Another Landslide North of Quebec City ‘Inevitable,’ 187 Forced From Homes

Another Landslide North of Quebec City ‘Inevitable,’ 187 Forced From Homes
A house is destroyed in a neighbourhood of Saguenay, Que., north of Quebec City, following a landslide last week, as seen in this handout image provided June 20, 2022. (The Canadian Press/HO-Marie-Chantale Tremblay)
The Canadian Press
6/20/2022
Updated:
6/20/2022

The Quebec government was preparing Monday to extend a local state of emergency to a neighbourhood in Saguenay, Que., north of Quebec City, after almost 200 people were recently forced from their homes due to a threat of landslides.

About 187 residents had to relocate from the La Baie district after a landslide destroyed a house last week. Dominic Arseneau, a spokesperson for the city of Saguenay, said the city declared a local state of emergency Saturday night and planned to make an official request Monday evening to the province to extend it.

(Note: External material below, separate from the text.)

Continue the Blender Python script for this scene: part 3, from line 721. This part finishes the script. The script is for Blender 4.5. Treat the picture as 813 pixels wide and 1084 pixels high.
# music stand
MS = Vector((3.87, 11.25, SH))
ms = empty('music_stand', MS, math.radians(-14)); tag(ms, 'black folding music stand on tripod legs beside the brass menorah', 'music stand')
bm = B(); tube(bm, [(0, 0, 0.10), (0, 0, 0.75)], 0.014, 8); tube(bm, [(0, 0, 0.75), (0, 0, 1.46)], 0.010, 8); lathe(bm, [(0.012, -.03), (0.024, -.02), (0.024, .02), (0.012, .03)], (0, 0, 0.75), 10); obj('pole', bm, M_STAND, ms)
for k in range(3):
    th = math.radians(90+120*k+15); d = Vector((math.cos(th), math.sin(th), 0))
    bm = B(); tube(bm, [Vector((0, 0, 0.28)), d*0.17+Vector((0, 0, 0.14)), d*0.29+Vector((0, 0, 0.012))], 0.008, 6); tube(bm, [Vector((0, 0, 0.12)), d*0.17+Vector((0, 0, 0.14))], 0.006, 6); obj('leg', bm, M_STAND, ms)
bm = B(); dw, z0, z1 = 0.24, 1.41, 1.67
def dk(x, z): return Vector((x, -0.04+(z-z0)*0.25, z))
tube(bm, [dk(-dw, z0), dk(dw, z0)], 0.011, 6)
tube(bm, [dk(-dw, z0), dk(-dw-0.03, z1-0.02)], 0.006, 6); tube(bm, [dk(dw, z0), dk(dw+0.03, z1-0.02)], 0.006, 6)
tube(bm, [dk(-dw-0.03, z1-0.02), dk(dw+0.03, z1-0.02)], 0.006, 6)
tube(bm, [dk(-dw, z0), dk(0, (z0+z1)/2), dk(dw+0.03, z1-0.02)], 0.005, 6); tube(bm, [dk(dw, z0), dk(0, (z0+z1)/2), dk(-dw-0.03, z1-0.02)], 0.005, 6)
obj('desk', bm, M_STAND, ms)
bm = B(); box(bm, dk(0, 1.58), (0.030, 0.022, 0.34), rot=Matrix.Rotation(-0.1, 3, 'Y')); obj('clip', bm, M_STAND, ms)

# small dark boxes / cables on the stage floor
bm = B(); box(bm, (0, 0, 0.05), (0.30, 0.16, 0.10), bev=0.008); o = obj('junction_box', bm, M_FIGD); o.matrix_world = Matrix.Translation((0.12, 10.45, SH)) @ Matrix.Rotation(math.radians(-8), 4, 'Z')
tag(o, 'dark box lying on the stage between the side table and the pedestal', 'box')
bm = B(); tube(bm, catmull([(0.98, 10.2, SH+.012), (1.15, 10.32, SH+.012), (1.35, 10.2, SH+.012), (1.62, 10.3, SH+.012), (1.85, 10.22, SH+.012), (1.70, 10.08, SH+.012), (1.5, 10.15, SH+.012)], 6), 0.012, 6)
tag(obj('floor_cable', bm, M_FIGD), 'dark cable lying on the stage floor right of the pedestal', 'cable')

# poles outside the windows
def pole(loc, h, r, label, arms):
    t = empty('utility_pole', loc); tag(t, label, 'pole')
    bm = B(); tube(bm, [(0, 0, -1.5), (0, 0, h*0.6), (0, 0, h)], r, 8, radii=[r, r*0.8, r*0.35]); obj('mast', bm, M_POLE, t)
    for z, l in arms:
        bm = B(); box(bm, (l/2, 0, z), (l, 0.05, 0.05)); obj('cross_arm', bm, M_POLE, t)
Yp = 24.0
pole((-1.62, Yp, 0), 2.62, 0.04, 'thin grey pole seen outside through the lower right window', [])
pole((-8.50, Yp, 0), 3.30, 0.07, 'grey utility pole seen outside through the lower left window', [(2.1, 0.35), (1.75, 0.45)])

The evacuated area, Arseneau said in an interview, remains unstable and other landslides are “imminent and inevitable.”

“We know it’s going to happen, we just don’t know when,” he added.

Public Security Minister Geneviève Guilbault told reporters Monday she was waiting on the official request from the city before signing the state of emergency order. She said the declaration would allow Saguenay to sidestep the usual paperwork and more easily requisition property, sign contracts and redirect traffic.

“We need a good reason to declare state of emergency, but it’s rare that a municipality will ask for it if they don’t need to,” Guilbault said.

Arseneau said emergency levees have been erected in the affected part of the city to avoid any more displacement and to stop debris and mud from sliding further into the area.

Several groups have offered to shelter displaced families, most of whom had a few hours to pack their belongings and didn’t know whether they would be able to return to their homes.

Marie-Chantale Tremblay says she called her mother, 57, and stepfather, 66, slightly before 10 p.m. on Saturday after seeing on social media that people were evacuating the La Baie neighbourhood.

“My mom didn’t believe it at first, but everything happened so quickly,” Tremblay said Monday in an interview. “We tried to take as much as we could … They left their home, the memories behind.”

Contact Nature, a non-profit that owns two campgrounds in La Baie, is one of the groups that have offered to provide free accommodation to the families affected by the landslides. Its CEO, Marc-André Galbrand, says that five families, including Tremblay’s, have contacted him.

“There are no words; we are devastated like everyone else by what is happening,” Galbrand said in an interview Monday. “We will do everything we can to make the transition as easy as possible.”

Meanwhile, residents were scheduled to meet on Monday with government officials about the different types of assistance programs available to people who are searching for emergency accommodation. Each person who was forced from their home will receive $20 a day for living expenses, the public security department said.

Quebec is also offering $260,000 to those who won’t be able to return to their homes, Guilbault said.

“The city of Saguenay suffered a lot in the past,” she said about the natural disasters that have hit the city. “Right now, people are very proactive because of it, but at one point, people are fed up. We will be there; we know it’s difficult.”

Didier Perret, a research scientist with Natural Resources Canada who has been studying landslides in the Saguenay area since 1996, says the region is known for its unstable clay soil. The city, Perret added, meets a lot of the criteria for landslides.

The affected district is located on a hill with a steep incline, and recent heavy rains have made the soil particularly unstable, he said.

Hundreds of residents of Saint-Jean-Vianney, Que., also in the Saguenay region, were left without homes in May 1971, after a major landslide swept through the community, killing 31 people. In 1996, the Chicoutimi River flooded, triggering landslides and causing damage that killed at least 10 people, forcing thousands from their homes.

“Those events are still remembered,” Perret said. “When landslides happen, it brings back bad memories.”